Всякие «Деяния апостолов», которых до нас дошло довольно много, были построены по принципу сериала. Если первый сезон умел успех, то все новые и новые авторы писали все новые и новые серии.
В «Деяниях Фомы» таких сезонов довольно много, и во всех них Фома, как и подобает близнецу Христа, совершает чудеса: изгоняет бесов и воскрешает мертвых, заставляет проповедовать ослов и светится неземным светом – то есть еще при жизни его лицо сияет, как лицо Моисея или Еноха, увидевших Бога.
В одном эпизоде он даже убивает Сына Сатаны. Этот сын – тот самый змей, который соблазнил Еву, велел Каину убить Авеля, и это он ожесточил сердце фараона против египтян и соблазнил евреев в пустыне сделать золотого тельца.
Это, согласитесь, немаловажное достижение, – что какой-то простой смертный, пусть даже с сияющим лицом, убил то самое сверхъестественное существо, козни которого лежали в основе всех злоключений человечества.

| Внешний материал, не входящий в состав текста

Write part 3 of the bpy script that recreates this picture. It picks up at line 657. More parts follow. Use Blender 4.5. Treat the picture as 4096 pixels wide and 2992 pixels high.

Это достижение представляется нам тем более немаловажным, что в Пятикнижии Моисея ничего ни о каком Сатане, ожесточившем сердце фараона, не говорится. Его авторы постоянно подчеркивают, что это Бог Израиля, единый и единственный, сам ожесточил сердце фараона. С одной стороны, он явил фараону множество знамений (слово «от» на иврите значит одновременно и «знак, знамение», и «печать»), а с другой стороны, он устроил так, чтобы на фараона все эти знамения не подействовали. «Но Господь ожесточил сердце фараона», – постоянно повторяет Тора.